Die FDP in Thüringen will den Antrag stellen, den Landtag aufzulösen, um Neuwahlen herbeizuführen. Matthias Hey reicht das nicht: Der SPD-Fraktionsvorsitzende fordert den sofortigen Rücktritt von Ministerpräsident Thomas Kemmerich.
von Kai Doering · 06. February 2020
SPD-Fraktionschef Matthias Hey: Was gerade in Thüringen passiert, hat eine bundespolitische Bedeutung, die den gesamten Kompass unseres Landes nach rechts verschiebt.
SPD-Fraktionschef Matthias Hey: Was gerade in Thüringen passiert, hat eine bundespolitische Bedeutung, die den gesamten Kompass unseres Landes nach rechts verschiebt.

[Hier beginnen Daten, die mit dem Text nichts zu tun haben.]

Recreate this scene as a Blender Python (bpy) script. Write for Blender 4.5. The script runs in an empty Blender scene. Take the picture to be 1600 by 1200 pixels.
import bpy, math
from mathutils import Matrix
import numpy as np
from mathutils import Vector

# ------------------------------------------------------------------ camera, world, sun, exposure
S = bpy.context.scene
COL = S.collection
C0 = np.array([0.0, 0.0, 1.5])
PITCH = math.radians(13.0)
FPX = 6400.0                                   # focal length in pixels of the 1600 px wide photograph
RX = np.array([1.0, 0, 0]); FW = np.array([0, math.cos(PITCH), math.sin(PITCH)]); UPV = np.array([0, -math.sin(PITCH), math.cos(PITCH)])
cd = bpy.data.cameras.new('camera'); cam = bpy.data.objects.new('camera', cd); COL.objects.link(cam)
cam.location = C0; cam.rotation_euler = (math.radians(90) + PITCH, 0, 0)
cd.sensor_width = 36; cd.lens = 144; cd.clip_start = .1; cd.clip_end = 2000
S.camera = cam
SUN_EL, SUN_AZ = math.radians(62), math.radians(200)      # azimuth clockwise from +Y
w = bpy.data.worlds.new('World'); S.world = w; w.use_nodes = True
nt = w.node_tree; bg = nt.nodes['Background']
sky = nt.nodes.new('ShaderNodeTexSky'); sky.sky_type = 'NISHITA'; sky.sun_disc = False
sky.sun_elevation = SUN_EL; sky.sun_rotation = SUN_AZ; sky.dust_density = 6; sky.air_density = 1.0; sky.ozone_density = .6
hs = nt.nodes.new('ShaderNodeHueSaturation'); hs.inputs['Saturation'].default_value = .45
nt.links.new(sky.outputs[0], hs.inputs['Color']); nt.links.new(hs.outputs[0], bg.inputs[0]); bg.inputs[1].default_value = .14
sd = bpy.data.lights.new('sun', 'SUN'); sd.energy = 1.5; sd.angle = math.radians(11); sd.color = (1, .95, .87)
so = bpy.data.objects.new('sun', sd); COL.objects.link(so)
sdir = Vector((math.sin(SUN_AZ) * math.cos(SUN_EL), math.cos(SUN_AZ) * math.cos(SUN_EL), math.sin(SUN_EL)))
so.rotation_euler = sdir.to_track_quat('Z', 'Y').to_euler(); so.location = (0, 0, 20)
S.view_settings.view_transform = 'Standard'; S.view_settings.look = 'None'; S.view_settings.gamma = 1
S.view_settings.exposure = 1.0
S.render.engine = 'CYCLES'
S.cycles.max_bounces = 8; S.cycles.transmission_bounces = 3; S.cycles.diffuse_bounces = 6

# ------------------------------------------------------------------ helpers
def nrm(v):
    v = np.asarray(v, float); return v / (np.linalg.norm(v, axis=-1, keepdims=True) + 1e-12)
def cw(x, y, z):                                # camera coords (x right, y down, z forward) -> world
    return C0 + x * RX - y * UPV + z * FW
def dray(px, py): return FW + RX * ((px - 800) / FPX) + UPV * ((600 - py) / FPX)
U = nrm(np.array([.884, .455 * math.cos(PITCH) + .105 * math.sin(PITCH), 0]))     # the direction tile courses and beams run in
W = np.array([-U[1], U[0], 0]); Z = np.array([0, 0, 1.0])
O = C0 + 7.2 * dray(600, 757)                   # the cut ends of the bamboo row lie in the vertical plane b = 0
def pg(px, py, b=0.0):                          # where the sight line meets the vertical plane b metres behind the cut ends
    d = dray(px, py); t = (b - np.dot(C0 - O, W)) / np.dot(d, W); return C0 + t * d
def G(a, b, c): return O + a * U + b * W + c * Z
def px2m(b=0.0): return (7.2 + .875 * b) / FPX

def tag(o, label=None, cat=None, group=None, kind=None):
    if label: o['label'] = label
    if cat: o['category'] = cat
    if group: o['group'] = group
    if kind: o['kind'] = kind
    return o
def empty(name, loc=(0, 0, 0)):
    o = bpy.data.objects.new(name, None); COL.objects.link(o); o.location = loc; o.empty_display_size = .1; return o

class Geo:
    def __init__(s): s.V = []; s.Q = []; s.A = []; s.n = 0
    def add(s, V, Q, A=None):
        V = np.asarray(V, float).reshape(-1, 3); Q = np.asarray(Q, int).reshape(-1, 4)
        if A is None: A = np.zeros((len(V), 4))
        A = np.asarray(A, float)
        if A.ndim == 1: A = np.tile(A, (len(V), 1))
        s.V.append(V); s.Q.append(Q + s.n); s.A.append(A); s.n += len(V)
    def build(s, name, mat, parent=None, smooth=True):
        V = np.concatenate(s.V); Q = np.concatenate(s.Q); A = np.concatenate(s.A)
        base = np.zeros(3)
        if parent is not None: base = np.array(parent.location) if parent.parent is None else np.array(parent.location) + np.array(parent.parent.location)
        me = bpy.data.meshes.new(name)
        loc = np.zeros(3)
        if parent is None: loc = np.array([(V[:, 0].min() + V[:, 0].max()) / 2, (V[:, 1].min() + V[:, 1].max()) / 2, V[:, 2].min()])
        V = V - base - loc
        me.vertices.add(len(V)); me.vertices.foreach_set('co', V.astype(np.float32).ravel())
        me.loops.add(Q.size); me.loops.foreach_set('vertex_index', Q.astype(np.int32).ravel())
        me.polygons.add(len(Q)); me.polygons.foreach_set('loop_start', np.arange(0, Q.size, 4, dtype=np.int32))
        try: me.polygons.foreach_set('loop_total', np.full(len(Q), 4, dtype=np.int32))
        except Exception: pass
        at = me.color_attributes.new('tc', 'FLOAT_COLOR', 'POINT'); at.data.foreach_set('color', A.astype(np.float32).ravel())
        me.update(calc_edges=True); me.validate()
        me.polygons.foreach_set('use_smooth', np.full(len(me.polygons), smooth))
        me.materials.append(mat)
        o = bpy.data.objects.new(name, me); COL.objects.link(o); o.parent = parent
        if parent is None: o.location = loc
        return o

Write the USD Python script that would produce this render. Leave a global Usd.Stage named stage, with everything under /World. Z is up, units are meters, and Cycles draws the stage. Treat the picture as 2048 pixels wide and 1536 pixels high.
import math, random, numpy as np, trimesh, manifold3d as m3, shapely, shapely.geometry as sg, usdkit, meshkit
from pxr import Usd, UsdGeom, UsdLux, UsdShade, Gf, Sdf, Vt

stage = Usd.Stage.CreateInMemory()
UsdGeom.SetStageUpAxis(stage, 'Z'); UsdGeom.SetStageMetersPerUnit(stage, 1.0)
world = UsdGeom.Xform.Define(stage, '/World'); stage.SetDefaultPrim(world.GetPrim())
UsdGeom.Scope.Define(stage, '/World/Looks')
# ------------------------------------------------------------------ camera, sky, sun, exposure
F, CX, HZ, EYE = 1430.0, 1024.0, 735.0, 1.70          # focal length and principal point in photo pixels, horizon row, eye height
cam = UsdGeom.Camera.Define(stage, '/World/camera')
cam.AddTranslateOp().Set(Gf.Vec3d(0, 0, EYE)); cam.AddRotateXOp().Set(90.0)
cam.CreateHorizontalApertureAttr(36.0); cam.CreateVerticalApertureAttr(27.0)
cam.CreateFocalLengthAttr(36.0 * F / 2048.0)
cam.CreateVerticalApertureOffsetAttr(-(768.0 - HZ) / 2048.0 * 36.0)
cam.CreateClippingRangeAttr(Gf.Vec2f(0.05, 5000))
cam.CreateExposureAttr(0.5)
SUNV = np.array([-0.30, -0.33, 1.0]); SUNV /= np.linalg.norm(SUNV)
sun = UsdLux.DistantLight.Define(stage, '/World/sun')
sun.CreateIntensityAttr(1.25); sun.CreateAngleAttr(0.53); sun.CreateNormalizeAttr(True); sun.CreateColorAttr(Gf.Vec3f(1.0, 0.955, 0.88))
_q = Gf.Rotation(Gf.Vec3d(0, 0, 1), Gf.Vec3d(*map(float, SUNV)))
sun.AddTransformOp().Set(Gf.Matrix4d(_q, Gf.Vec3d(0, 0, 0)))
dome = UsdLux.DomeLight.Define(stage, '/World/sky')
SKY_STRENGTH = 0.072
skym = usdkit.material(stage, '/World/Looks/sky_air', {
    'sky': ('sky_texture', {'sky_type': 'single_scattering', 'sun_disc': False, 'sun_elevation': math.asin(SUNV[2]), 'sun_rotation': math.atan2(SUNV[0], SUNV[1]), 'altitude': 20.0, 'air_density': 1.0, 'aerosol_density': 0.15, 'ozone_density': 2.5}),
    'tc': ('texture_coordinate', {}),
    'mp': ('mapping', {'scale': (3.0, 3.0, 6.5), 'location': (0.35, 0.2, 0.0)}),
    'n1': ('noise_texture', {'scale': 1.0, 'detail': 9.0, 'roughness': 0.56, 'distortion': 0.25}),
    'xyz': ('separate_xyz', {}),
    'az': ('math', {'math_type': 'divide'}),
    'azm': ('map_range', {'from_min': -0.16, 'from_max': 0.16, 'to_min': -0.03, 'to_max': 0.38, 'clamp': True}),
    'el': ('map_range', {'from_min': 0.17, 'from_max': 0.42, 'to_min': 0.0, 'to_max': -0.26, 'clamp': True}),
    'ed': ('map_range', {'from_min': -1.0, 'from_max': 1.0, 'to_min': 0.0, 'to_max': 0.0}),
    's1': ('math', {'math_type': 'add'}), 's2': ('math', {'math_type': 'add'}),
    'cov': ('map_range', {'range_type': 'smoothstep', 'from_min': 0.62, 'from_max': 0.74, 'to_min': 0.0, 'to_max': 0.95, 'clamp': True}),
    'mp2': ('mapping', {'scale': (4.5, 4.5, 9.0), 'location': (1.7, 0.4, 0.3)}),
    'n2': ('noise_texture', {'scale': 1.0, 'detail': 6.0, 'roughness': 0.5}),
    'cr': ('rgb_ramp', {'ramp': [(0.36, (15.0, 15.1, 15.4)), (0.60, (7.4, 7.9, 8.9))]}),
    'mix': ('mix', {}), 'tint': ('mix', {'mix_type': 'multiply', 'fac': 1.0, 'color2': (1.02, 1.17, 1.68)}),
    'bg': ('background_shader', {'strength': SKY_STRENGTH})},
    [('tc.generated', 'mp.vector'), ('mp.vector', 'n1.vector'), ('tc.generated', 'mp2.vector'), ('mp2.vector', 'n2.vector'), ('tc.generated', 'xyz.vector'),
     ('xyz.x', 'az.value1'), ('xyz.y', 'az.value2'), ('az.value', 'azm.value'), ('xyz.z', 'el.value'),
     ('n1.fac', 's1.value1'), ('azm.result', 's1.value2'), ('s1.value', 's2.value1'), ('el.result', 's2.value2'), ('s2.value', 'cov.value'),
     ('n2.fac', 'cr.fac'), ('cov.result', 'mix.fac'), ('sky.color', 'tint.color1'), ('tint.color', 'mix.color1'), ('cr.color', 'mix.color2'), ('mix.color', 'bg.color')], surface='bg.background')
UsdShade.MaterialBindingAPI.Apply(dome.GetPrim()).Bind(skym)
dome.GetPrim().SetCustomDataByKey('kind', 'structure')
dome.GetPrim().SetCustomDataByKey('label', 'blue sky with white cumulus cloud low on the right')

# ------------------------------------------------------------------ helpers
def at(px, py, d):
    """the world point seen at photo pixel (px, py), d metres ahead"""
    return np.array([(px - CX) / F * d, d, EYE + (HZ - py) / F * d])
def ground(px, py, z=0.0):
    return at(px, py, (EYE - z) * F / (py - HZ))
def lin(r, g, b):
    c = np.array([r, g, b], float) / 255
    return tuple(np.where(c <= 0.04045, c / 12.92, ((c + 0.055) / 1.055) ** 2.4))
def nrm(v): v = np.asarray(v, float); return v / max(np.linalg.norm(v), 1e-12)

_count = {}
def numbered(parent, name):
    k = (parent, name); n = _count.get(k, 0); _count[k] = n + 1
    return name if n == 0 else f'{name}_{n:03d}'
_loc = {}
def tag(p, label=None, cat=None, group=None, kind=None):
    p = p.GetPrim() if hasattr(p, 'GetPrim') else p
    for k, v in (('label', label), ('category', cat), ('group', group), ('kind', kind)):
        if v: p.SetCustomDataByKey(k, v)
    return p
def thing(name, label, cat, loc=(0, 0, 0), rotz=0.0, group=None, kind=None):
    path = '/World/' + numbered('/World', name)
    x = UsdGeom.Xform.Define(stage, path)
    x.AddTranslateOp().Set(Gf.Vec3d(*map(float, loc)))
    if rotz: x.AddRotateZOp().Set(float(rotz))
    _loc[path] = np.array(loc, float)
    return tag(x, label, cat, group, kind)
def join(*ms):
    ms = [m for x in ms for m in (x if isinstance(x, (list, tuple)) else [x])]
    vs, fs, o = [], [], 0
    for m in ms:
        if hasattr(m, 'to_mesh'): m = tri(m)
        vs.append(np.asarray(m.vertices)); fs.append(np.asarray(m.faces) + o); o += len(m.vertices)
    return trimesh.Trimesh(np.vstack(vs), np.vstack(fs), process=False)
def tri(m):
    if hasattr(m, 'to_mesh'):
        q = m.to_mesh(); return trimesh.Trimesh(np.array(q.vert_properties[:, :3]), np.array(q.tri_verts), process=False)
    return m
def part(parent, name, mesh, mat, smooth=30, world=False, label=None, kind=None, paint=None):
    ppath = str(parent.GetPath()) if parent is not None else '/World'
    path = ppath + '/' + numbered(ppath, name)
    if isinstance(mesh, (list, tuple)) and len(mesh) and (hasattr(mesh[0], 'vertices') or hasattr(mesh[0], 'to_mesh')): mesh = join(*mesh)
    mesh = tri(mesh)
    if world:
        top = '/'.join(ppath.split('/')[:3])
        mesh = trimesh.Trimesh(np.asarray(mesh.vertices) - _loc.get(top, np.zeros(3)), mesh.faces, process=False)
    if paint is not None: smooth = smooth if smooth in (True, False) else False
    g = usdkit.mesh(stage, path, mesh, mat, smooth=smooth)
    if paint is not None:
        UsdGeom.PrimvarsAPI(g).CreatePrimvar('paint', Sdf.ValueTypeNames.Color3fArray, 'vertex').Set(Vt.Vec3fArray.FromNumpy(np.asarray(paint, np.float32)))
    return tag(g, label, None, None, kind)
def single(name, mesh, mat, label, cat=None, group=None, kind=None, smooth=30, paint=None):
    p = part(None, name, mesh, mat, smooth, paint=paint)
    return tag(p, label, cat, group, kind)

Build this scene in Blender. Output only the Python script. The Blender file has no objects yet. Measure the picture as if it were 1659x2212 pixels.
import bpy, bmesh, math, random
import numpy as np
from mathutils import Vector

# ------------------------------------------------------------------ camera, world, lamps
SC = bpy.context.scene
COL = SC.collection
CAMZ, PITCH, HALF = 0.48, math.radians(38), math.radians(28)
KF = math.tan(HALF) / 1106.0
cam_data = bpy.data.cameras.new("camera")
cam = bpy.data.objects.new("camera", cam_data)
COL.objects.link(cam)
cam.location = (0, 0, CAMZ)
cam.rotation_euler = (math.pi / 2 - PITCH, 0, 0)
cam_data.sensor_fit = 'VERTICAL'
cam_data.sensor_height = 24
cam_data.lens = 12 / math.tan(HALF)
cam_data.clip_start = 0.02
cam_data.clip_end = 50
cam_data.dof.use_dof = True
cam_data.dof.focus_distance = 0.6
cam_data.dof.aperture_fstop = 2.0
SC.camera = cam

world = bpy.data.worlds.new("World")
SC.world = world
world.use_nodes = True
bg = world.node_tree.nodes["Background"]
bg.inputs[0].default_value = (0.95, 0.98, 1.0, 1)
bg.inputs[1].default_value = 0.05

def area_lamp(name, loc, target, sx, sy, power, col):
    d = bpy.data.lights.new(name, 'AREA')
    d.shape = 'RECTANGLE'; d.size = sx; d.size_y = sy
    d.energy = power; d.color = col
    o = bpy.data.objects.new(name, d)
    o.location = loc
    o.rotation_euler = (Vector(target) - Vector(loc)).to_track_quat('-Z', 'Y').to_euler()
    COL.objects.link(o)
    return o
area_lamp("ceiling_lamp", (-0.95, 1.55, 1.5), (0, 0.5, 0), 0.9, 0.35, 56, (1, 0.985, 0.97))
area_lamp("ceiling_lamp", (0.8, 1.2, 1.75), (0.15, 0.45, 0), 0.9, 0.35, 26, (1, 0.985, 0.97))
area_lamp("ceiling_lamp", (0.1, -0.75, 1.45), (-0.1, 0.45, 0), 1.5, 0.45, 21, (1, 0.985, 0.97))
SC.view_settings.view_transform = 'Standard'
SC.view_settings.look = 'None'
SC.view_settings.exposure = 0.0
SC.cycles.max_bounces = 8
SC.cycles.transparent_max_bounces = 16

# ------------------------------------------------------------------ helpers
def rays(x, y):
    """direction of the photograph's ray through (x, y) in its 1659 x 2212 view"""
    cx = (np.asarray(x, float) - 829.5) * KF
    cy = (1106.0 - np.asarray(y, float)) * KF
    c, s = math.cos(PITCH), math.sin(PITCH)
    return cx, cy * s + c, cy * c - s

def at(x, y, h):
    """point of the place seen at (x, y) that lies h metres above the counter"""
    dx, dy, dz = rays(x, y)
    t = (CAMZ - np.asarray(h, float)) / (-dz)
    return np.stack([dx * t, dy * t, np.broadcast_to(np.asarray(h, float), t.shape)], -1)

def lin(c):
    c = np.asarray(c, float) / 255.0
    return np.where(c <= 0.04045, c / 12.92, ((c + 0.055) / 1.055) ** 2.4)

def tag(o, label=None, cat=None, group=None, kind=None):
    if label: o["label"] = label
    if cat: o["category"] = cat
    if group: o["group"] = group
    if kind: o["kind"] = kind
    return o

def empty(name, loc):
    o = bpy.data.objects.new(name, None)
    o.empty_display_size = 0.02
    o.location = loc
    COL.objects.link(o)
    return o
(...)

Wie haben Sie den gestrigen Tag erlebt?

Mittwoch war so ein Tag, bei dem man hofft, irgendwann würde der Wecker klingeln und man aus diesem Alptraum aufwachen. Auch 24 Stunden später stehen wir alle noch unter Schock. Bis zum dritten Wahlgang haben wir gehofft, dass es noch weitere Abweichler aus Reihen von CDU und FDP geben würde, die Bodo Ramelow ihre Stimme geben, damit er Ministerpräsident bleibt. Als dann das Ergebnis verlesen wurde, war unsere gesamte Fraktion wie auch die von Linken und Grünen paralysiert. Wir haben das höhnische Gelächter der AfD mitbekommen und wie Björn Höcke Bodo Ramelow zurief: „Sie sind jetzt Geschichte.“ Diese Sitzung war ein schwerer Schlag in die Magengrube aller Demokraten.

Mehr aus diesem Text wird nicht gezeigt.